[OpenAFS] Re: freezes acessing /afs/.git

chas williams - CONTRACTOR chas@cmf.nrl.navy.mil
Thu, 14 Aug 2014 08:45:16 -0400


On Wed, 13 Aug 2014 22:26:36 -0500
Andrew Deason <adeason@sinenomine.net> wrote:

> This generally sounds reasonable to me. But I think you want to just
> require a dot if the name doesn't exist in the csdb at all, so you can
> just put it in the local csdb if you want to use it, without needing to
> alias it to a full cell name. (This may have been mentioned earlier, but
> I don't see it here.) I'd call such an option -afsdb-ndots, which would
> set the minimum number of dots (like resolv.conf's "option ndots").

I would probably prefer to have a whitelist of some sort that would
support regular expressions.  You could then do something stupid like
require entries to have atleast a single . and end in one of the more
common domain suffixes.
 
> However, this doesn't solve the issue when files like libX11.so or
> beamer.cls like in your captured list. You really need a blacklist for
> these, or we can just try to improve the negative caching. iirc, we

After looking at the code, I think negative caching would be a big
win.  When a lookup fails, it has to fail about 5 times: once to reset
the resolver and then 4 times for the each possible search.

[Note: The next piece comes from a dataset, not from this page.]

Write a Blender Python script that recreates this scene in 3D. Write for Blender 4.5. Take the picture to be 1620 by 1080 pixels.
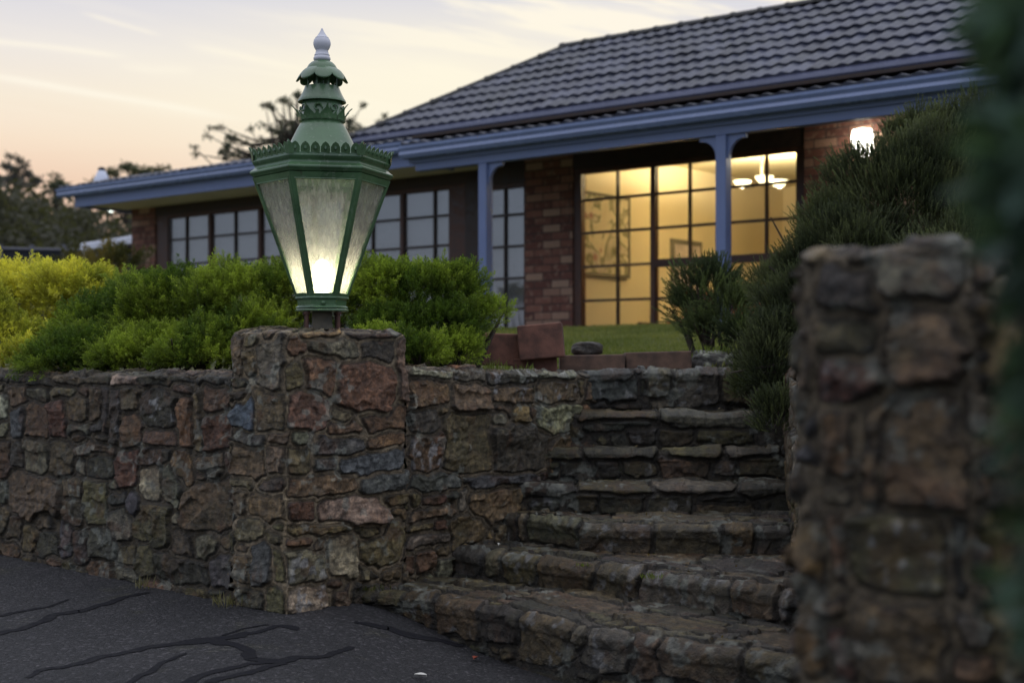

> already have some hard-coded 'blacklist' entries to appease things like
> OS X's Finder, so a configurable blacklist doesn't seem like such a big
> change. Doing any actual pattern matching could be done in userspace and
> can be very slow if we just cache results in the kernel (keep a
> 'negative' cell struct around).

Keeping the negative cache in the kernel possibly isn't a good idea.
At a minimum you would need to bound the size.  I don't think the
call up to afsd is that slow but if it is it could be fixed.

> A blacklist might help for a vast majority of cases, though. Or of
> course we could just improve the caching, so only the first lookup is
> slow... would that be good enough, if done "well"?

Very possibly given the way lookups have to happen to support all the
possible DNS records that might be out there.